Head of U.N.’s ESCWA Resigns Over Report on ‘Apartheid’ Israel

BEIRUT (Reuters) -
The United Nations headquarters in New York.

The head of the United Nation’s West Asia commission resigned on Friday, after what she described as pressure from the secretary general to withdraw a report accusing Israel of imposing an “apartheid regime” on Palestinians.

The Economic and Social Commission for Western Asia (ESCWA), which comprises 18 Arab states, published the report on Wednesday and said it was the first time a U.N. body had clearly made the charge.

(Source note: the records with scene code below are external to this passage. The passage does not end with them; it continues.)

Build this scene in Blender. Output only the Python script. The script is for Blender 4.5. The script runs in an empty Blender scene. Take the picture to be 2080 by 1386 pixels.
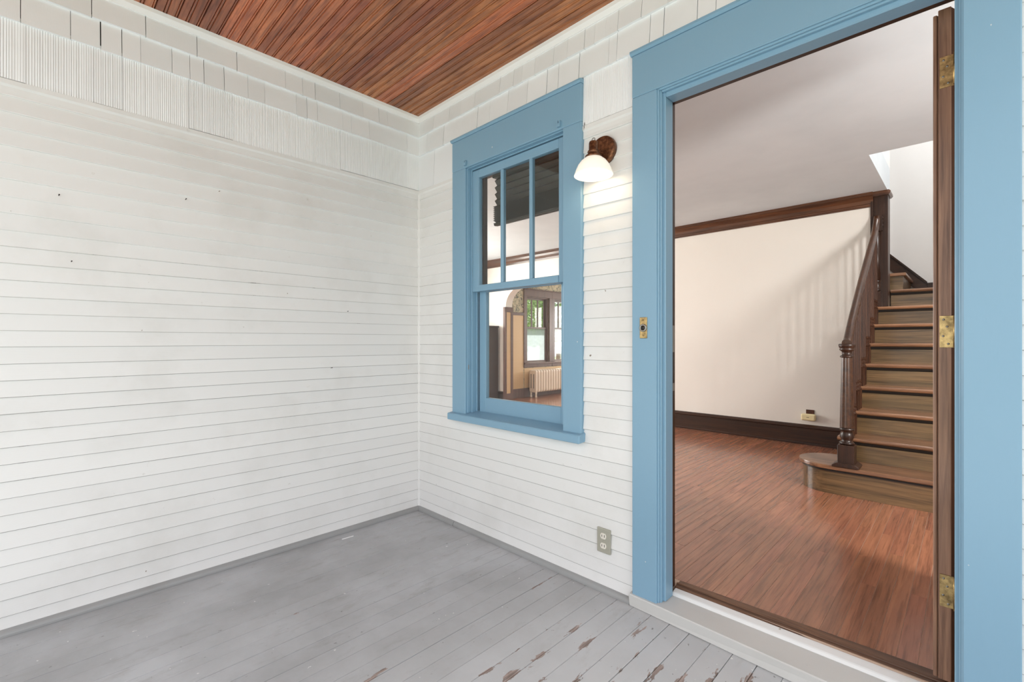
import bpy, bmesh, math, random
from mathutils import Vector
random.seed(11)
C = bpy.context.scene.collection
PI = math.pi
sc = bpy.context.scene

# ------------------------------------------------------------------ camera, sky, sun, daylight and fill lamps, exposure
cd = bpy.data.cameras.new('camera'); cam = bpy.data.objects.new('camera', cd); C.objects.link(cam)
cam.location = (2.806, -1.909, 1.2); cam.rotation_euler = (PI/2, 0, math.radians(44.5))
cd.sensor_fit = 'HORIZONTAL'; cd.sensor_width = 36; cd.lens = 943/2080*36; cd.clip_start = .02
sc.camera = cam

w = bpy.data.worlds.new('sky'); sc.world = w; w.use_nodes = True
wn = w.node_tree.nodes; bg = wn['Background']
bg.inputs['Color'].default_value = (.955, .975, 1.0, 1); bg.inputs['Strength'].default_value = 1.0

sd = bpy.data.lights.new('sun', 'SUN'); sun = bpy.data.objects.new('sun', sd); C.objects.link(sun)
sd.energy = 8.5; sd.angle = math.radians(1.0); sd.color = (1, .98, .95)
sun.rotation_euler = Vector((.37, -.36, -1)).to_track_quat('-Z', 'Y').to_euler()

def area(name, loc, direction, sx, sy, power, col=(1, 1, 1)):
    l = bpy.data.lights.new(name, 'AREA'); o = bpy.data.objects.new(name, l); C.objects.link(o)
    l.shape = 'RECTANGLE'; l.size = sx; l.size_y = sy; l.energy = power; l.specular_factor = .35; l.color = col
    o.location = loc; o.rotation_euler = Vector(direction).to_track_quat('-Z', 'Y').to_euler()
    return o
area('daylight_hall_window', (4.34, .55, 1.72), (-1, .8, -.2), .34, .8, 44, (1, .98, .95))
area('fill_living_room', (-3.72, 1.9, 1.5), (1, 0, -.05), 2.2, 1.3, 80, (1, .97, .93))  # unseen lamp added to fill the living room with light
area('fill_dining_room', (-1.9, 8.1, 1.5), (0, -1, -.05), 1.8, 1.3, 40, (1, .97, .93))  # added fill light for the dining room, out of view
area('daylight_upper_hall', (3.0, 2.9, 4.9), (-.45, .25, -1), 1.0, 1.0, 46, (1, .99, .97))

vs = sc.view_settings
sc.display_settings.display_device = 'sRGB'
vs.view_transform = 'Standard'; vs.look = 'None'; vs.exposure = .97; vs.gamma = 1; vs.use_curve_mapping = False
try:
    sc.cycles.use_denoising = True; sc.cycles.max_bounces = 10; sc.cycles.diffuse_bounces = 6
    sc.cycles.glossy_bounces = 4; sc.cycles.transparent_max_bounces = 12; sc.cycles.sample_clamp_indirect = 6
except Exception: pass

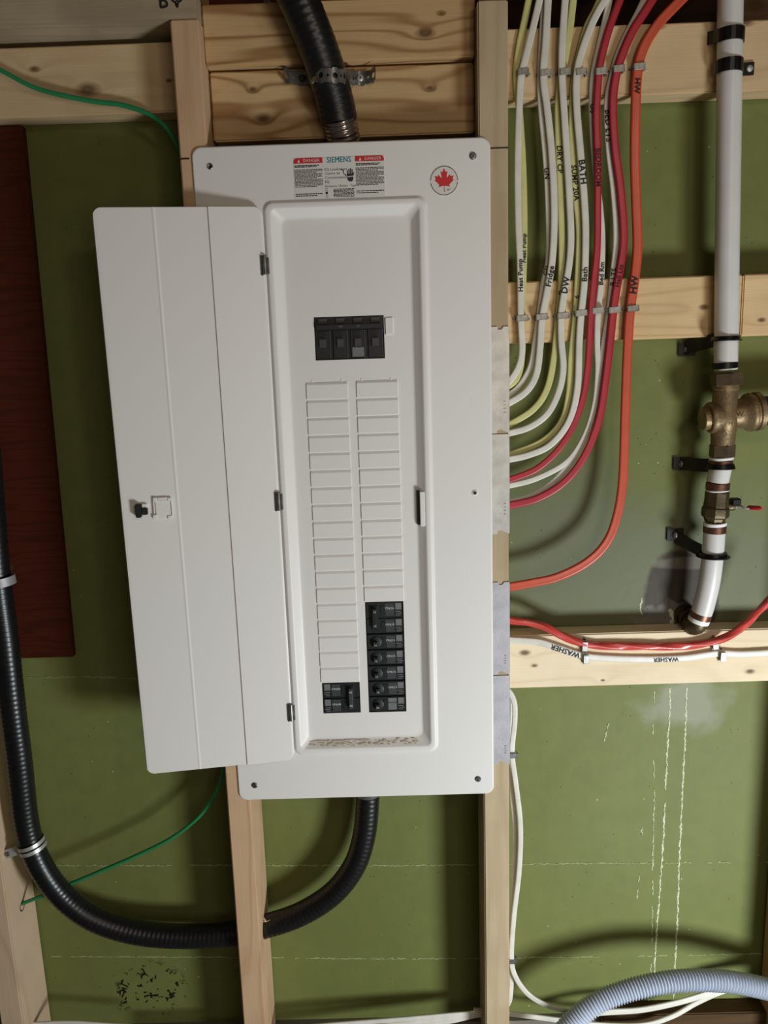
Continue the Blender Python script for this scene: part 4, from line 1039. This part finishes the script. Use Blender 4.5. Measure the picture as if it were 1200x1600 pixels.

U.N. Secretary-General Antonio Guterres had asked the commission to remove the report from its website, a U.N. official said earlier.

Guterres insisted on the withdrawal of the report, U.N. Under-Secretary General and ESCWA Executive Secretary Rima Khalaf said.

“Based on that, I submitted to him my resignation from the United Nations,” Khalaf told a news conference in Beirut on Friday.

The report concluded that “Israel has established an apartheid regime that dominates the Palestinian people as a whole.” The accusation – often directed at Israel by its critics – is fiercely rejected by Israel.

Israel’s Foreign Ministry spokesman likened the report to anti-Semitic Nazi propaganda. The United States said it was outraged by the report.

U.N. spokesman Stephane Dujarric told reporters in New York that the report had been published without consultation with the U.N. secretariat.

“It was expected that Israel and its allies would put enormous pressure on the United Nations secretary general to renounce the report,” Khalaf said.

Khalaf stood by the report, calling it the “first of its kind” from a U.N. agency that sheds light on “the crimes that Israel continues to commit against the Palestinian people, which amount to war crimes against humanity.”

The report, which Khalaf had said had been prepared at the request of ESCWA member states, was no longer visible on the commission’s website on Friday.